Return the lines below exactly, from the first line to the line that contains "from mathutils import". Leave out pictures.

# START OF SUPPLIED MATERIAL

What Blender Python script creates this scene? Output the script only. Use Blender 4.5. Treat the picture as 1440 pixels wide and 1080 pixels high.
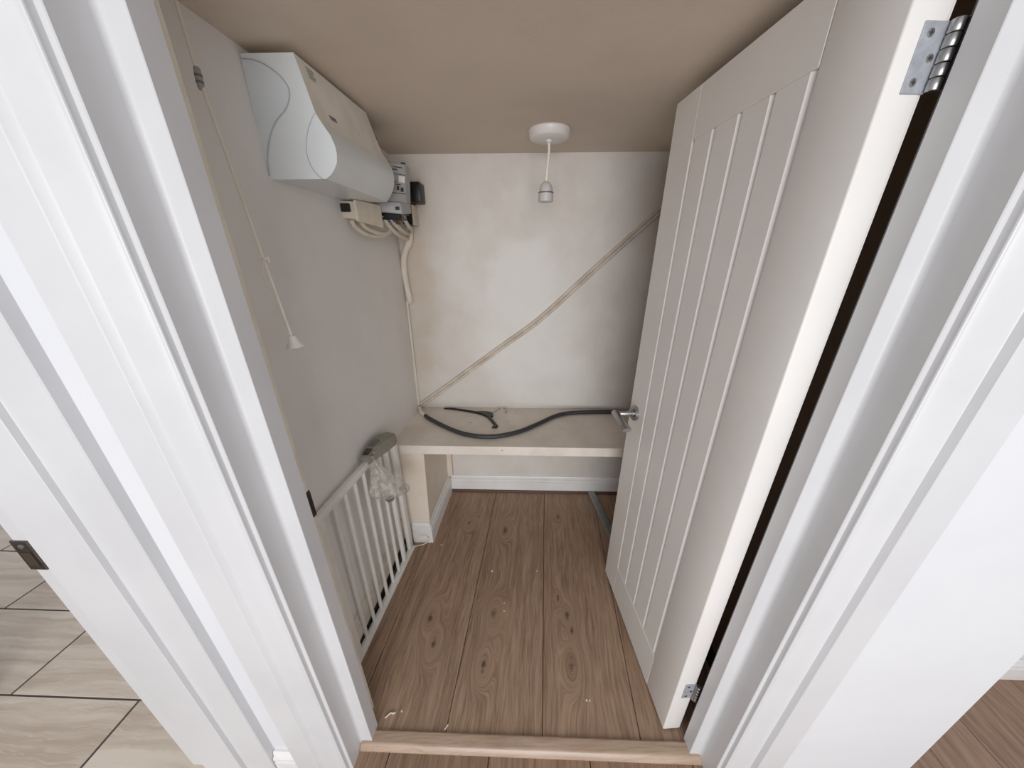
import bpy, bmesh, math, random
from mathutils import Vector, Matrix, noise as mnoise

random.seed(7)
scene = bpy.context.scene
for o in list(bpy.data.objects):
    bpy.data.objects.remove(o)

# ------------------------------------------------------------------ camera
cam_d = bpy.data.cameras.new('camera')
cam_d.sensor_width = 36.0
cam_d.lens = 12.0
cam_d.shift_y = 40.0 / 1440.0
cam_d.clip_start = 0.02
cam = bpy.data.objects.new('camera', cam_d)
scene.collection.objects.link(cam)
PITCH, YAW, ROLL = 0.427177, 0.032223, 0.0019
right = Vector((1, 0, 0)); fwd = Vector((0, math.cos(PITCH), -math.sin(PITCH)))
down = Vector((0, -math.sin(PITCH), -math.cos(PITCH)))
r2 = math.cos(ROLL) * right + math.sin(ROLL) * down
d2 = -math.sin(ROLL) * right + math.cos(ROLL) * down
Rz = Matrix.Rotation(YAW, 3, 'Z')
r2, d2, f2 = Rz @ r2, Rz @ d2, Rz @ fwd
M = Matrix((r2, -d2, -f2)).transposed().to_4x4()
M.translation = Vector((0, 0, 1.56))
cam.matrix_world = M
scene.camera = cam

# ------------------------------------------------------------------ world, light, exposure
world = bpy.data.worlds.new('world'); scene.world = world
world.use_nodes = True
bg = world.node_tree.nodes['Background']
bg.inputs['Color'].default_value = (0.97, 0.98, 1.0, 1)
bg.inputs['Strength'].default_value = 0.66

def area(name, loc, target, sx, sy, power, col):
    d = bpy.data.lights.new(name, 'AREA'); d.shape = 'RECTANGLE'; d.size = sx; d.size_y = sy
    d.energy = power; d.color = col
    o = bpy.data.objects.new(name, d); scene.collection.objects.link(o)
    o.location = loc
    o.rotation_euler = (Vector(target) - Vector(loc)).to_track_quat('-Z', 'Y').to_euler()
    return o
area('hall_window_light', (0.10, -2.8, 1.35), (0.0, 1.0, 1.15), 2.1, 2.0, 98, (0.985, 0.99, 1.0))

scene.view_settings.view_transform = 'Standard'
scene.view_settings.look = 'None'
scene.view_settings.gamma = 1.0
scene.view_settings.use_curve_mapping = False
scene.view_settings.exposure = 0.0
scene.cycles.use_denoising = True
scene.cycles.max_bounces = 12
scene.cycles.diffuse_bounces = 8

# ------------------------------------------------------------------ materials
def lin(c):
    return tuple(((v / 255) / 12.92 if v / 255 <= 0.04045 else ((v / 255 + 0.055) / 1.055) ** 2.4) for v in c) + (1.0,)

class NT:
    def __init__(s, name):
        s.m = bpy.data.materials.new(name); s.m.use_nodes = True
        s.t = s.m.node_tree; s.p = s.t.nodes['Principled BSDF']
    def n(s, typ, **kw):
        nd = s.t.nodes.new(typ)
        for k, v in kw.items(): setattr(nd, k, v)
        return nd
    def l(s, a, b): s.t.links.new(a, b)
    def put(s, sock, v):
        if isinstance(v, bpy.types.NodeSocket): s.l(v, sock)
        else: sock.default_value = v
    def math(s, op, a, b=0.0, c=0.0, clamp=False):
        nd = s.n('ShaderNodeMath', operation=op, use_clamp=clamp)
        s.put(nd.inputs[0], a); s.put(nd.inputs[1], b); s.put(nd.inputs[2], c)
        return nd.outputs[0]
    def mix(s, f, a, b):
        nd = s.n('ShaderNodeMix', data_type='RGBA')
        s.put(nd.inputs[0], f); s.put(nd.inputs[6], a); s.put(nd.inputs[7], b)
        return nd.outputs[2]
    def mapr(s, v, a, b, c=0.0, d=1.0, smooth=True):
        nd = s.n('ShaderNodeMapRange', interpolation_type='SMOOTHSTEP' if smooth else 'LINEAR')
        s.put(nd.inputs[0], v)
        for i, x in enumerate((a, b, c, d)): nd.inputs[i + 1].default_value = x
        return nd.outputs[0]
    def coord(s):
        return s.n('ShaderNodeTexCoord').outputs['Object']
    def noise(s, vec, scale, detail=3, rough=0.5, dist=0.0):
        nd = s.n('ShaderNodeTexNoise')
        s.put(nd.inputs['Vector'], vec)
        nd.inputs['Scale'].default_value = scale; nd.inputs['Detail'].default_value = detail
        nd.inputs['Roughness'].default_value = rough; nd.inputs['Distortion'].default_value = dist
        return nd.outputs['Fac']
    def scalev(s, vec, xyz):
        nd = s.n('ShaderNodeVectorMath', operation='MULTIPLY')
        s.put(nd.inputs[0], vec); nd.inputs[1].default_value = xyz
        return nd.outputs[0]
    def blob(s, vec, c, rad, wob=0.25, a=0.6, b=1.1):
        """1 inside an ellipsoid with a ragged edge, 0 outside"""
        nd = s.n('ShaderNodeVectorMath', operation='SUBTRACT'); s.put(nd.inputs[0], vec); nd.inputs[1].default_value = c
        v = s.scalev(nd.outputs[0], tuple(1 / r for r in rad))
        ln = s.n('ShaderNodeVectorMath', operation='LENGTH'); s.l(v, ln.inputs[0])
        d = s.math('ADD', ln.outputs['Value'], s.math('MULTIPLY', s.math('SUBTRACT', s.noise(vec, 6, 4), 0.5), wob * 2))
        return s.mapr(d, a, b, 1.0, 0.0)
    def bump(s, h, strength, dist=0.002):
        nd = s.n('ShaderNodeBump'); nd.inputs['Strength'].default_value = strength; nd.inputs['Distance'].default_value = dist
        s.put(nd.inputs['Height'], h); s.l(nd.outputs[0], s.p.inputs['Normal'])
    def fin(s, col=None, rough=0.5, metal=0.0, spec=None):
        if col is not None: s.put(s.p.inputs['Base Color'], col)
        s.put(s.p.inputs['Roughness'], rough); s.p.inputs['Metallic'].default_value = metal
        if spec is not None: s.p.inputs['Specular IOR Level'].default_value = spec
        return s.m

def painted(name, c1, c2, rough=0.45, scale=3.0, bump=0.15, bscale=60, spec=0.4):
    k = NT(name); v = k.coord()
    f = k.mapr(k.noise(v, scale, 5, 0.6), 0.35, 0.65)
    col = k.mix(f, lin(c1), lin(c2))
    h = k.math('ADD', k.noise(v, bscale, 4, 0.6), k.math('MULTIPLY', k.noise(v, bscale / 9, 3), 2.0))
    k.bump(h, bump, 0.002)
    return k.fin(col, rough, spec=spec)

def plain(name, c, rough=0.5, metal=0.0, vary=0.06, scale=30):
    k = NT(name); v = k.coord()
    c2 = tuple(max(0, x * (1 - vary * 2)) for x in c)
    col = k.mix(k.noise(v, scale, 4, 0.6), lin(c2), lin(c))
    return k.fin(col, rough, metal)

m_gloss = painted('white_gloss_paint', (211, 211, 213), (205, 205, 207), 0.38, 2.5, 0.10, 55, 0.4)
m_door = painted('white_door_paint', (231, 228, 225), (225, 222, 219), 0.42, 2.0, 0.10, 120, 0.35)
m_beige_edge = painted('bare_lining_edge', (240, 234, 220), (230, 222, 206), 0.6, 14, 0.2, 60)
m_wall_left = painted('closet_wall_paint', (233, 231, 228), (226, 223, 220), 0.6, 1.6, 0.15, 70)
m_hallwall = painted('white_wall_emulsion', (221, 222, 225), (217, 218, 222), 0.6, 2, 0.10, 90)
m_ceil = painted('ceiling_paint', (216, 203, 189), (209, 196, 182), 0.75, 2, 0.2, 110, 0.2)
def specked(name, c1, c2, speck, rough, scale, lo, hi, amt, sx=1.0):
    k = NT(name); v = k.coord()
    col = k.mix(k.mapr(k.noise(v, 5, 5, 0.6), 0.35, 0.65), lin(c1), lin(c2))
    sp = k.mapr(k.noise(k.scalev(v, (sx, 1, 1)), scale, 3, 0.6), lo, hi)
    col = k.mix(k.math('MULTIPLY', sp, amt), col, lin(speck))
    k.bump(k.math('ADD', k.noise(v, 50, 4, 0.6), k.math('MULTIPLY', k.noise(v, 6, 3), 2.0)), 0.2, 0.002)
    return k.fin(col, rough, spec=0.35)
m_shelf = specked('shelf_top_paint', (230, 222, 212), (218, 208, 197), (120, 104, 90), 0.5, 24, 0.70, 0.75, 0.6, 0.6)
m_pier = painted('pier_paint', (231, 220, 207), (222, 210, 195), 0.6, 4, 0.2, 60)
m_skirt = painted('skirting_gloss', (236, 235, 234), (226, 225, 223), 0.35, 4, 0.15, 40)
m_skirt_worn = painted('skirting_worn', (226, 221, 212), (206, 198, 186), 0.45, 9, 0.2, 40)

def back_wall_mat():
    k = NT('patched_plaster_paint'); v = k.coord()
    base = k.mix(k.mapr(k.noise(v, 2.6, 6, 0.62), 0.36, 0.64), lin((221, 217, 212)), lin((211, 205, 198)))
    base = k.mix(k.math('MULTIPLY', k.blob(v, (0.0, 2.05, 1.42), (0.22, 1, 0.26), 0.3, 0.7, 1.05), 0.45), base, lin((232, 231, 228)))
    base = k.mix(k.math('MULTIPLY', k.blob(v, (0.02, 2.05, 1.15), (0.34, 1, 0.5), 0.4, 0.5, 1.2), 0.5), base, lin((230, 229, 226)))
    st = k.blob(v, (-0.60, 2.05, 1.60), (0.16, 1, 0.55), 0.6, 0.3, 1.2)
    base = k.mix(k.math('MULTIPLY', st, 0.55), base, lin((196, 178, 156)))
    st = k.blob(v, (-0.62, 2.05, 0.95), (0.14, 1, 0.28), 0.8, 0.2, 1.1)
    base = k.mix(k.math('MULTIPLY', st, 0.5), base, lin((200, 184, 162)))
    sc = k.mapr(k.noise(k.scalev(v, (4, 1, 1.2)), 7, 8, 0.75), 0.66, 0.74)
    base = k.mix(k.math('MULTIPLY', sc, 0.25), base, lin((176, 160, 142)))
    h = k.math('ADD', k.noise(v, 50, 5, 0.6), k.math('MULTIPLY', k.noise(v, 4, 4), 5.0))
    k.bump(h, 0.22, 0.003)
    return k.fin(base, 0.6, spec=0.3)
m_wall_back = back_wall_mat()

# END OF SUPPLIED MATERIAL

- _PROBLEM SOLUTION_
What Blender Python script creates this scene? Output the script only. Use Blender 4.5. Treat the picture as 1440 pixels wide and 1080 pixels high.
import bpy, bmesh, math, random
from mathutils import Vector, Matrix, noise as mnoise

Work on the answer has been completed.